The financial services industry even corrupted the study of economics itself. Since the 1980s, academic economists have been major advocates of deregulation and have played powerful roles in shaping U.S. government policy. Even after the crisis, many prominent university professors of economics opposed reform.
Many of these “unbiased” university professors of economics made fortunes by helping the financial industry shape public debate and government policy (consulting, speaking engagements and serving as board directors).
Martin Feldstein (Professor of Economics, Harvard) was a major architect of deregulation. From 1988 to 2009, he was on the board of directors of AIG which paid him millions of dollars. Although he wrote a significant number of articles, Feldstein never investigated unregulated CDSs.
Glenn Hubbard (Dean, Columbia Business School) has stated that he does not believe the financial services industry has too much political power in the U.S. In November 2004, Hubbard co-authored a widely-read paper titled “How Capital Markets Enhance Economic Performance & Facilitate Job Creation,” with William Dudley (Chief Economist of Goldman Sachs & Co.) in which Hubbard praises credit derivatives. He states credit derivatives improve the allocation of capital, distribute risk and enhance the stability of the U.S. banking system.
The inequality of wealth in the U.S. is now greater than in any other developed country. For the first time in history, average Americans have less education and are less prosperous than their parents.
It’s a Wall Street government. President Obama chose Timothy Geithner as Treasury Secretary.

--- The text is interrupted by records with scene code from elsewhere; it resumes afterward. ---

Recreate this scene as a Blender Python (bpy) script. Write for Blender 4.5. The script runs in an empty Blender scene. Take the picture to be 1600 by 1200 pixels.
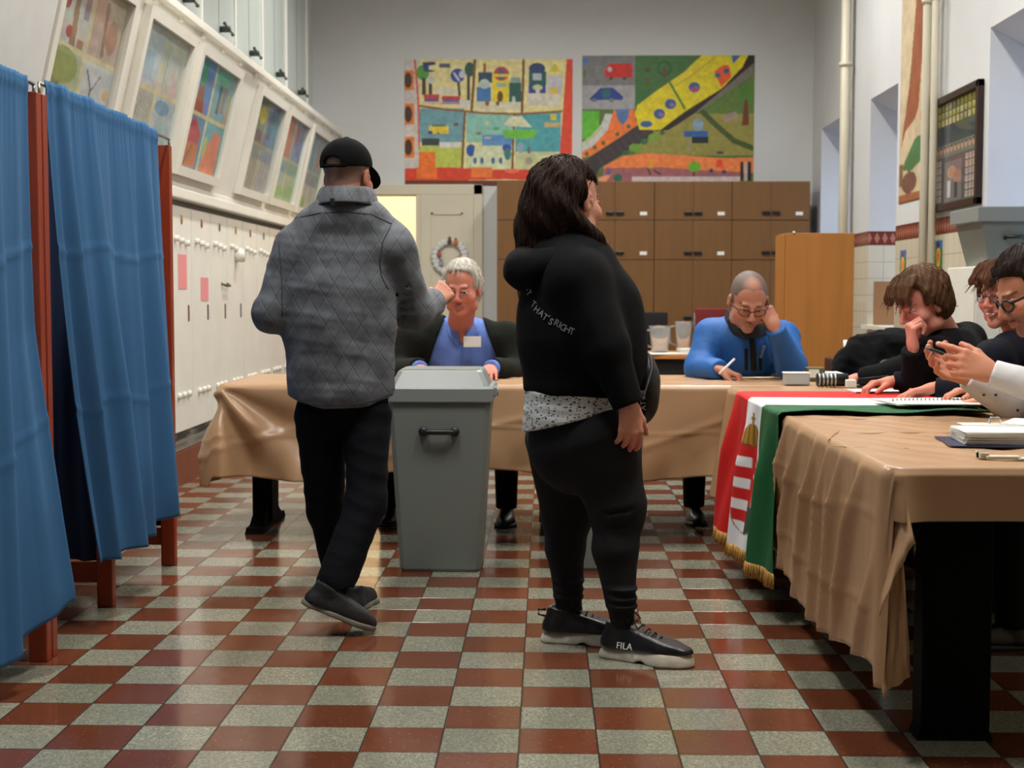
import bpy, bmesh, math, random
import numpy as np
from mathutils import Vector, Matrix
random.seed(7); rng = np.random.RandomState(5)
COL = bpy.context.scene.collection
# ------------------------------------------------------------------ camera geometry
CH = 1.1757; FPX = 2222.0
_p, _y, _r = .0638, .0237, .0011
cp_, sp_, cy_, sy_ = math.cos(_p), math.sin(_p), math.cos(_y), math.sin(_y)
CW = np.array([-sy_*cp_, cy_*cp_, -sp_]); CR = np.array([cy_, sy_, 0.0]); CU = np.cross(CR, CW)
CR, CU = math.cos(_r)*CR+math.sin(_r)*CU, -math.sin(_r)*CR+math.cos(_r)*CU
CC = np.array([0, 0, CH])
def ray(px, py): return CW+(px-800)/FPX*CR-(py-600)/FPX*CU
def at(px, py, Y):
    d = ray(px, py); return CC+d*Y/d[1]
def atz(px, py, z):
    d = ray(px, py); return CC+d*(z-CH)/d[2]
def atx(px, py, x):
    d = ray(px, py); return CC+d*x/d[0]
# ------------------------------------------------------------------ materials
def lin(c):
    out = []
    for v in c[:3]:
        v = v/255.0
        out.append(v/12.92 if v <= .04045 else ((v+.055)/1.055)**2.4)
    return out+[1.0]
MATS = {}
def mat(name, col=None, rough=.6, bump=0, bscale=60, var=0, vscale=8, metal=0, stretch=(1, 1, 1), spec=.5, vcol=False, emit=0, trans=0, ior=1.45, sheen=0, coat=0, detail=3, alpha=1):
    if name in MATS: return MATS[name]
    m = bpy.data.materials.new(name); m.use_nodes = True; MATS[name] = m
    nt = m.node_tree; b = nt.nodes['Principled BSDF']; L = nt.links
    b.inputs['Roughness'].default_value = rough; b.inputs['Metallic'].default_value = metal
    b.inputs['Specular IOR Level'].default_value = spec
    if trans: b.inputs['Transmission Weight'].default_value = trans; b.inputs['IOR'].default_value = ior
    if sheen: b.inputs['Sheen Weight'].default_value = sheen
    if coat: b.inputs['Coat Weight'].default_value = coat
    if alpha < 1: b.inputs['Alpha'].default_value = alpha
    tc = nt.nodes.new('ShaderNodeTexCoord'); mp = nt.nodes.new('ShaderNodeMapping'); mp.inputs['Scale'].default_value = stretch
    L.new(tc.outputs['Object'], mp.inputs['Vector'])
    src = None
    if vcol:
        a = nt.nodes.new('ShaderNodeAttribute'); a.attribute_name = 'Col'; src = a.outputs['Color']
    if col is not None: b.inputs['Base Color'].default_value = lin(col)
    if var:
        n = nt.nodes.new('ShaderNodeTexNoise'); n.inputs['Scale'].default_value = vscale; n.inputs['Detail'].default_value = detail
        L.new(mp.outputs[0], n.inputs['Vector'])
        mr = nt.nodes.new('ShaderNodeMapRange'); mr.inputs['From Min'].default_value = .3; mr.inputs['From Max'].default_value = .7
        mr.inputs['To Min'].default_value = 1-var; mr.inputs['To Max'].default_value = 1+var
        L.new(n.outputs['Fac'], mr.inputs['Value'])
        mx = nt.nodes.new('ShaderNodeVectorMath'); mx.operation = 'SCALE'
        if src: L.new(src, mx.inputs[0])
        else: mx.inputs[0].default_value = lin(col)[:3]
        L.new(mr.outputs[0], mx.inputs['Scale']); src = mx.outputs[0]
    if src is not None: L.new(src, b.inputs['Base Color'])
    if bump:
        n = nt.nodes.new('ShaderNodeTexNoise'); n.inputs['Scale'].default_value = bscale; n.inputs['Detail'].default_value = 4
        L.new(mp.outputs[0], n.inputs['Vector'])
        bp = nt.nodes.new('ShaderNodeBump'); bp.inputs['Strength'].default_value = bump; bp.inputs['Distance'].default_value = .01
        L.new(n.outputs['Fac'], bp.inputs['Height']); L.new(bp.outputs[0], b.inputs['Normal'])
    if emit:
        b.inputs['Emission Color'].default_value = lin(col); b.inputs['Emission Strength'].default_value = emit
    return m
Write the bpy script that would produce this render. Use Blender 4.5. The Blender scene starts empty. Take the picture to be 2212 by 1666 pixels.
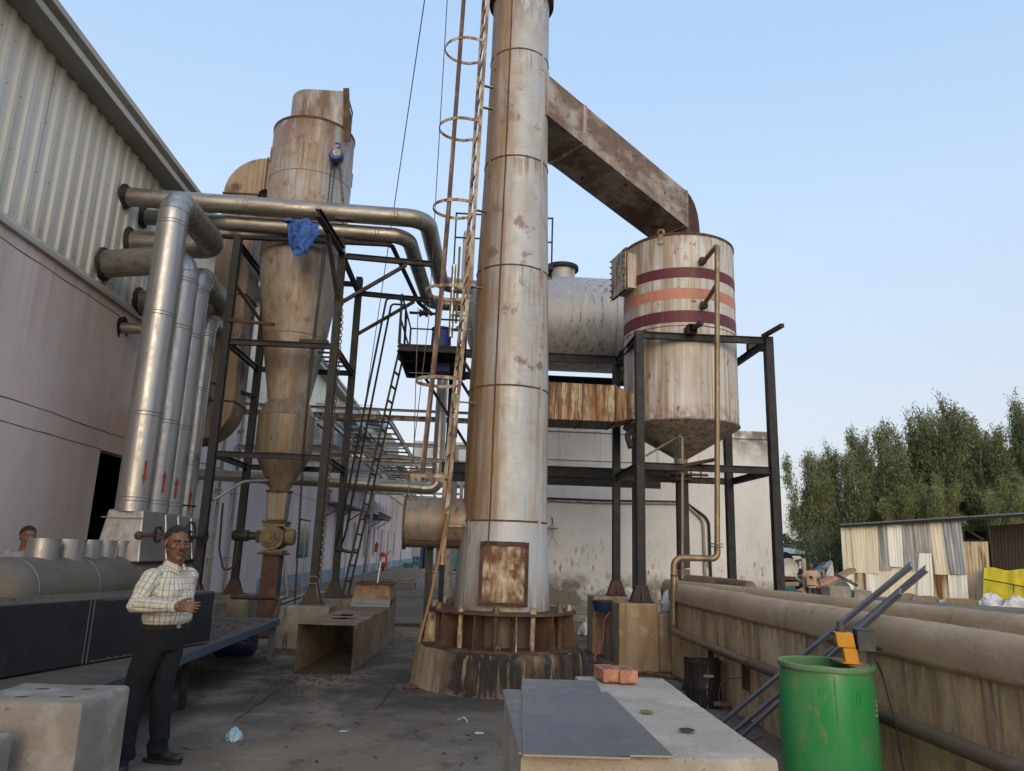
import bpy, bmesh, math, random
from mathutils import Vector, Matrix, noise as mnoise
R = math.radians
V = Vector
rnd = random.Random(7)
SC = bpy.context.scene
COL = SC.collection

# ------------------------------------------------------------------ camera, sky, sun, exposure
F_PX, CX, CY, CAMZ = 1597.0, 1106.0, 833.0, 1.6
_z = V((228, 7083, 1597)).normalized()
_y = V((-96, -357, 1597)); _y = (_y - _z * _y.dot(_z)).normalized()
_x = V((_z.y*_y.z-_z.z*_y.y, _z.z*_y.x-_z.x*_y.z, _z.x*_y.y-_z.y*_y.x))
cam = bpy.data.cameras.new('camera'); cam.sensor_width = 36; cam.lens = F_PX/2212*36
cam.clip_start = 0.05; cam.clip_end = 3000
camo = bpy.data.objects.new('camera', cam); COL.objects.link(camo)
# rows: world axis expressed in camera terms (right, up, forward)
camo.matrix_world = Matrix(((_x.x, _x.y, -_x.z, 0), (_y.x, _y.y, -_y.z, 0), (_z.x, _z.y, -_z.z, CAMZ), (0, 0, 0, 1)))
SC.camera = camo

SUN_EL, SUN_AZ = R(15.0), R(178.0)         # azimuth clockwise from +Y: low hazy sun behind the camera
w = bpy.data.worlds.new('World'); SC.world = w; w.use_nodes = True
nt = w.node_tree; bg = nt.nodes['Background']
sky = nt.nodes.new('ShaderNodeTexSky'); sky.sky_type = 'NISHITA'; sky.sun_disc = False
sky.sun_elevation = SUN_EL; sky.sun_rotation = SUN_AZ
sky.air_density = 1.0; sky.dust_density = 4.0; sky.ozone_density = 1.0; sky.altitude = 200
hs = nt.nodes.new('ShaderNodeHueSaturation'); hs.inputs['Saturation'].default_value = 0.9
nt.links.new(sky.outputs[0], hs.inputs['Color'])
veil = nt.nodes.new('ShaderNodeMix'); veil.data_type = 'RGBA'; veil.blend_type = 'ADD'; veil.inputs[0].default_value = 1.0   # bright even dusk haze over the whole dome
nt.links.new(hs.outputs[0], veil.inputs[6]); 
_tc = nt.nodes.new('ShaderNodeTexCoord'); _sp = nt.nodes.new('ShaderNodeSeparateXYZ'); nt.links.new(_tc.outputs['Generated'], _sp.inputs[0])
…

Obama picked Gary Gensler (former Goldman Sachs’ executive who had helped ban the regulation of derivatives) to head the CFTC. Obama’s Chief Economic Advisor was Larry Summers.
In short, the 2008 meltdown of the financial services industry was due to a total lack of transparency, a total lack of accountability, and a small group of very cooperative players who were driven by ego and insatiable greed which resulted in the explosion in the unregulated market of CDOs on the frontend and CDSs on the backend.
Meltdowns occur when regulators don’t regulate.